Increasing investor interest in new-build stock in prime London suggests that this market may be flattening out, according to Knight Frank’s latest London residential development review.

With prices for some new properties falling by as much as -40%, yields of over +10% are possible. Considering that returns for rental property have rarely topped 3-4% over recent years, rents that amount to a tenth of purchase price per annum are proving very attractive. According to Knight Frank, low savings rates make returns of this level seem even more appealing, particularly as many landlords have seen their financing costs fall dramatically as a result of recent base rate cuts.

Jon Neale, head of development research at Knight Frank, said: “Over recent years, investors in rental property have relied on increases in house prices to justify their purchases. Now, however, it is beginning to make more sense to invest in housing for the rental returns alone – particularly as so many other investments are performing so poorly.

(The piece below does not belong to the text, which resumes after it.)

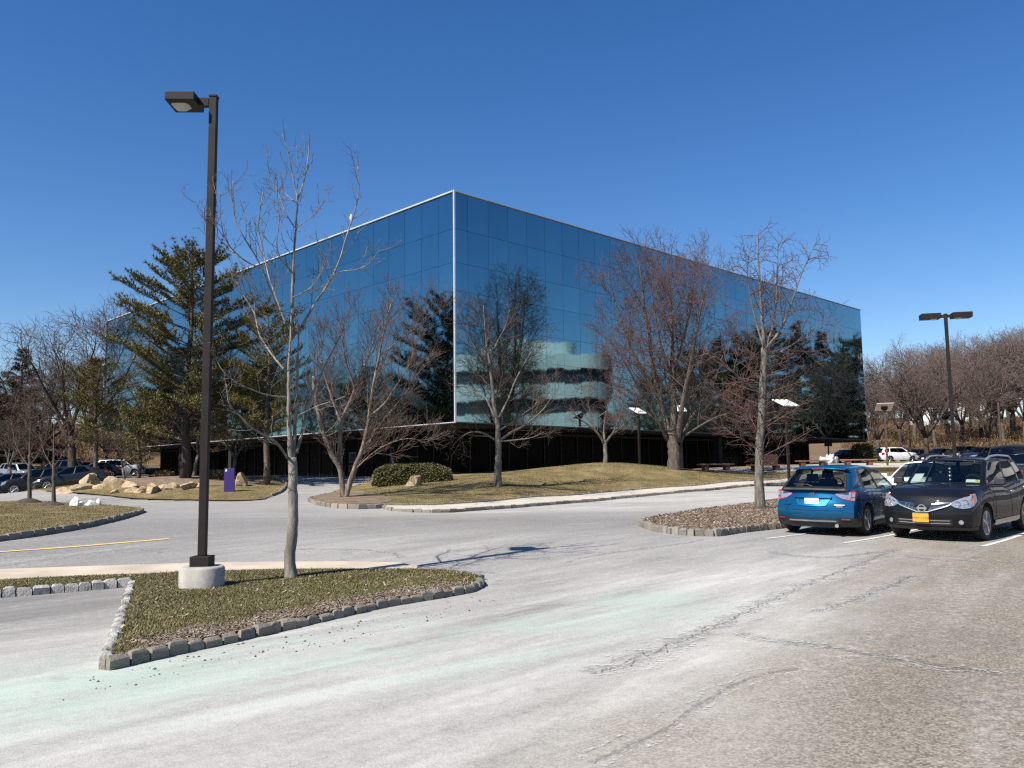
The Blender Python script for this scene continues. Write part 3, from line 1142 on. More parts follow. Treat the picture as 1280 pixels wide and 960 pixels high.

“Unsurprisingly, there is increasing interest from investors in smaller stock, particularly well-located one and two bedroom flats. Although rents have fallen across the capital, the drop has been less pronounced for the lower end of the prime London market.”

The land market is also beginning to appear good value, particularly for those with access to finance. In some locations, prices have fallen by up to 70%, although 30%-50% is more typical. Given the problems in the mortgage market, many developers are considering the option of ‘build-to-let’ – developing homes which they hold and let out – given the potential returns available.